Ready Fire Aim

As I’ve announced in the Discord server, I will start writing updates on the weekends as part of my “package” of efficiency improvements for Galantrix. At the same time, I won’t write a weekly update on the weeks I send the email to the mailing list; I’ll be instead consolidating the weekly reports with the monthly emails. I’m not getting tired of updates. I’m just trying to better manage my time and energy levels so I can spend energy developing the game itself.

Speaking of energy levels, this was a high energy, high productivity week - even though I actually never exceeded 7 hours/day in front of the computer. Extensive research on work and productivity shows that an excessive number of hours eventually leads to extremely low productivity, the so-called “negative productivity”. I think this is what happened 2-3 weeks ago when I struggled mightily with my writing tasks. I was simply too tired.

With better time management and increased focus on leisure, I was able to get more done! I plan to release the first playtest build next week, but I could actually release it today. The tutorial (essentially the only content available in this playtest) is ready for testing, and I also took the opportunity to completely rewrite the UI scaling code so I can create pretty UIs in the future. I’ll use my remaining time to add P2 features to the playtest build, so people have a better experience.

You might be asking yourself, “Why did he need to rewrite the UI scaling code”? Put simply, I didn’t know what I was doing when I started coding it several weeks ago. So I adopted, like in most of my early development, the “Ready, Fire, Aim!” philosophy in order to make progress!

To make things worse, UI development is one of Godot’s soft spots; it’s production-ready, but it’s a royal pain in the ass to work with its UI toolkit. Small things can be a grind to implement as you work through its Object-oriented, node-based CSS-like approach. It takes a while to get a good grasp of how to use it properly, and, in my opinion, it is missing key features offered by a UI language such as CSS. You can create fairly complex UIs with it (Godot itself is a Godot game made with its UI toolkit), but everything is a lot more work than you’d expect.

This said, I was able to use it to get my simple scenarios implemented a few weeks ago. However, the game UI suffered from the same problems Web Developers deal with daily: the UI works on a certain aspect ratio and resolutions but can look odd in others. Fixing these little problems was time-consuming and tedious. Was there a better way?

The answer is yes. The Godot documentation can be spartan at times, and on a second read of the UI docs, I got the impression that they don’t want you to use the full toolkit like I was using unless you’re creating an application rather than a game. Instead, they prefer the time-honored approach of designing the UI for a single resolution and then using linear scaling so the UI can expand/shrink like a texture. Most 2D games do this for the game graphics, but I never thought they would want me to use it for the UI after creating such a rich and complex toolkit.

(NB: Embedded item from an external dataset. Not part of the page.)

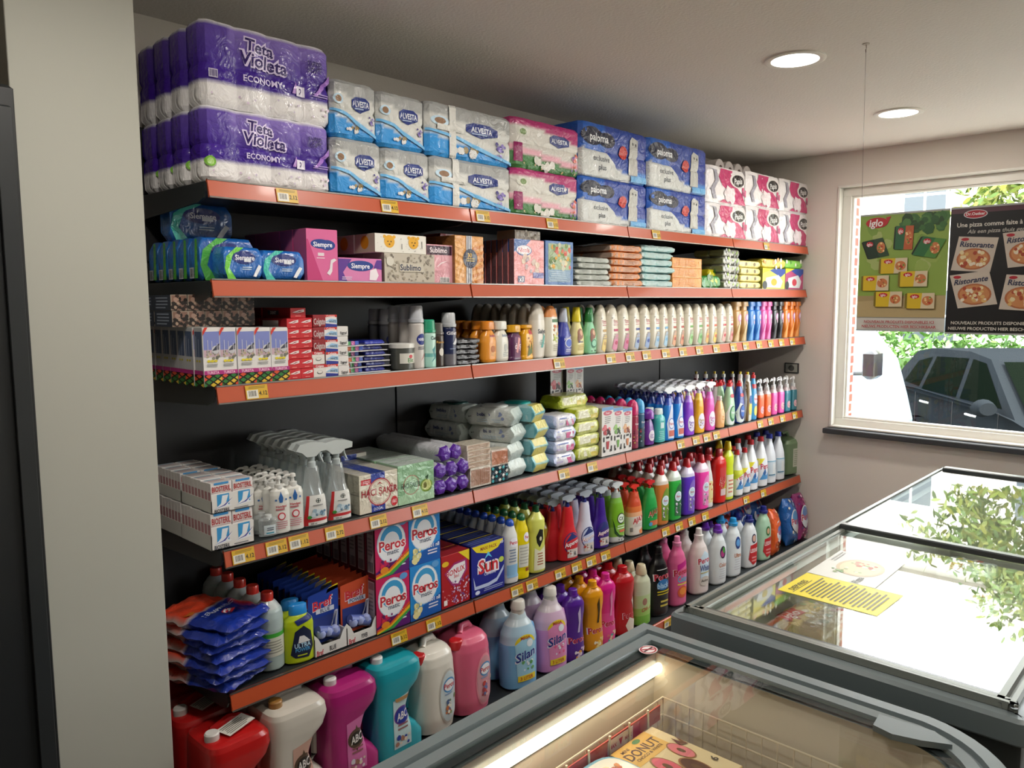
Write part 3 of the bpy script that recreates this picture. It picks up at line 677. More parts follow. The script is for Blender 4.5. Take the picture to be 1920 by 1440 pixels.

Scaling the UI is generally okay because nobody cares if the UI text is slightly blurry around the edges. But I won’t just render the entire game to a fixed resolution and scale all graphics, game, and UI this way; a lot of text-heavy games do that, and in my opinion, it looks terrible because the slightly blurry text is hard to read at regular font sizes. You see many visual novels doing it, but I consider it an unacceptable technical solution for Galantrix games.

My solution was to use linear scaling solely for the UI while the rest of the game renders at the screen’s native resolution. It works perfectly for the UI because I use somewhat large fonts there. It took me just a day to rework all the UI using this approach! The menus are still ugly because they are unstyled (in other words, using Godot’s awful-looking default theme). But I set myself up for future success: 1) Menus are now much easier to develop because they are created against a single resolution, 2) They are much easier to style later, and 3) No more unexpected issues in odd resolutions and aspect ratios. A true win-win if I’ve ever seen one.